Mamata writes to PM to oppose Centre's move to place 'anti-people' Electricity Bill in Parl

Kolkata: Reiterating her protest against the Centre's fresh move to place the "anti-people" Electricity (Amendment) Bill 2020 in Parliament, Chief Minister Mamata Banerjee on Saturday wrote to Prime Minister Narendra Modi requesting to refrain from initiation of the legislation as "allowing cherry-picking to select private entities cannot be the goal of public policies, particularly the strategic sector like power".
Mentioning her previous letter of June 12 in 2020 to the Prime Minister detailing the "salient pitfalls of the Bill", Banerjee requested the Prime Minister to open up "a broad-based and transparent dialogue on the subject" at the earliest.
It needs a special mention that farmers from Punjab and Haryana have been agitating at the Singhu border protesting against the three contentious farm laws and the proposed Electricity (Amendment) Bill 2020. They apprehend that the growing privatisation of the power sector would lead to an abnormal hike in tariff.
Banerjee, who always fought for farmers' rights, stated in her letter: "I write this letter to re-lodge my protest against the Union government's fresh move to place the much-criticized "Electricity (Amendment) Bill 2020 in Parliament. It was proposed to be moved last year but many of us had underlined the anti-people aspect of the draft legislation and at least I had detailed out all the salient pitfalls of the Bill in a letter to you on 12 June 2020...Now, I am stunned to hear that the Bill is coming back without any consideration for our reservations, and in fact with some graver anti-people features this time."

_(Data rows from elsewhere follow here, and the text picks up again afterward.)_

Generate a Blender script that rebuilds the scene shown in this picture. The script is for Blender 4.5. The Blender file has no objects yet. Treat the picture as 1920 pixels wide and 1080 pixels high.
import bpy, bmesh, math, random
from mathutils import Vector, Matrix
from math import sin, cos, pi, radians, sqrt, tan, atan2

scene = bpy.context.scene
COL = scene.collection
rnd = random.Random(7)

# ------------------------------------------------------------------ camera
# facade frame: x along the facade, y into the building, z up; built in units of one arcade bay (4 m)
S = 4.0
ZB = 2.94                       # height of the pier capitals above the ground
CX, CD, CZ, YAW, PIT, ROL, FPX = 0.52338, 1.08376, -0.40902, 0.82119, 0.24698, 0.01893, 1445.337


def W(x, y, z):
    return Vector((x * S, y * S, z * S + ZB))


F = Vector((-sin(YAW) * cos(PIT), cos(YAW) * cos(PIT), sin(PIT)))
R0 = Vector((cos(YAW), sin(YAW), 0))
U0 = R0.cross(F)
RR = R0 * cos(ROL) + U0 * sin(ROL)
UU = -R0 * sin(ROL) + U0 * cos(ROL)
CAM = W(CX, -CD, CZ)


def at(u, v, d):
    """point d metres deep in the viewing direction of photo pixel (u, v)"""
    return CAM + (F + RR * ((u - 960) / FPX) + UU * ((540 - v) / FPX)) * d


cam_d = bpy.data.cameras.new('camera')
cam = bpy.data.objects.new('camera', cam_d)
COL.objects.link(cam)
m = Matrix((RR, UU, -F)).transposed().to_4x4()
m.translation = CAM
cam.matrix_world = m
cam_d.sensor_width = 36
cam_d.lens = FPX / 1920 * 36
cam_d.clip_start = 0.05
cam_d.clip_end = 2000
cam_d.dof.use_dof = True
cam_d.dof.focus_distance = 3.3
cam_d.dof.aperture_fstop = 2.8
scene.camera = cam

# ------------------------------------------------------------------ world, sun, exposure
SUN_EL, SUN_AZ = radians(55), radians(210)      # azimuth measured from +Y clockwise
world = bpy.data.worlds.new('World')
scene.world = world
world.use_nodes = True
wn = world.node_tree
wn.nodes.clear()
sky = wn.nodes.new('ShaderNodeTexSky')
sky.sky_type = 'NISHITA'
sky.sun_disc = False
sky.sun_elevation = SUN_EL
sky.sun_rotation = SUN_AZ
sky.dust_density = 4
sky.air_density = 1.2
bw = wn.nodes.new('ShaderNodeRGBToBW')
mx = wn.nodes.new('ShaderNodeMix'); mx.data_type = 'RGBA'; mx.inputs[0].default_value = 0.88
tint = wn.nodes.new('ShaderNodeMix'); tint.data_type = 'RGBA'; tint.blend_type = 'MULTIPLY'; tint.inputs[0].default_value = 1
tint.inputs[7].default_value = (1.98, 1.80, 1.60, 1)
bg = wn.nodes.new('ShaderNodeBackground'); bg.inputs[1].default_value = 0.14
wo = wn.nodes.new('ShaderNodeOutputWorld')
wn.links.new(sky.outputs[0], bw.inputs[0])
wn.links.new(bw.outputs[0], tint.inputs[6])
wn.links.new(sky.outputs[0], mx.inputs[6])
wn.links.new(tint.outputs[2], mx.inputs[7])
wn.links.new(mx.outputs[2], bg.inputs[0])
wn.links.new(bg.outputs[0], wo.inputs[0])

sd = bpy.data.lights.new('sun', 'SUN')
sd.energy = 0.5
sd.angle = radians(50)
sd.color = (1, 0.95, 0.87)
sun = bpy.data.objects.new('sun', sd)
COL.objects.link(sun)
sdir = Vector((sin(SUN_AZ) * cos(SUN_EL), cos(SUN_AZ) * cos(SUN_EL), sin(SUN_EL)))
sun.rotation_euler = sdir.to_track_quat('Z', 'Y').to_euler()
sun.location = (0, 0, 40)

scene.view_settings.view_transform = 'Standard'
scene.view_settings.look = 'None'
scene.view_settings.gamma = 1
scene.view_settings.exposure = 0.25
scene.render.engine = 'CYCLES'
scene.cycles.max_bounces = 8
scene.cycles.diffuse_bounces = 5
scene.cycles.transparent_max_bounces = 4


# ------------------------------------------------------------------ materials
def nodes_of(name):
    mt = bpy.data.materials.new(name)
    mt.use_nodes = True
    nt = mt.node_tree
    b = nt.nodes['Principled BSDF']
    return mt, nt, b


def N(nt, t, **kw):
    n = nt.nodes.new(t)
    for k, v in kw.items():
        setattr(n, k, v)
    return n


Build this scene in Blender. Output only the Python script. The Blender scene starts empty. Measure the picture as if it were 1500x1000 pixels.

The Chief Minister also stated the move to be "the centrist design to make the entire State Electricity grid right from the local substation and appendage of the national grid" and the proposed Bill "strikes at the root of the federal structure" with curtailment of the authority of the states in the power sector just to nourish the "crony capitalism".
"The Electricity Act 2003 had struck a fine balance between the Centre and the states in the management of the power sector while the proposed amendment strikes at the root of that federal architecture. The reduction of the role of the state public utility bodies, the unchecked enhancement of the role of private corporate bodies, and the curtailment of the authority of the states in the power sector together imply a sinister design, whereby crony capitalism will get nourishment at the cost of the states, the public sector and the common people at large," Banerjee's letter read.
She stated: "To summarily recapitulate my arguments as I had conveyed in my earlier letter last year, I reason against the sweeping abdication of the state's pre-eminent role in the power sector" in favour of unregulated and de-licensed private players and "such a laissez faire approach would result in concentration of private profit-focussed utility players in the lucrative urban-industrial segments, while poor and rural consumers would be left to be tended by public sector DISCOMs. In the name of market reforms the state will give up its commanding height and the state PSU will become sick and yelling and air force to serve areas where the corporate body would focus."
Her letter further added: "The avowed objective of the Bill is to provide plural choices to the consumers, even while actually the Bill will finally end up in profiteering by the new service providers through announcements in tariffs and every sector of society will suffer due to increased tariff."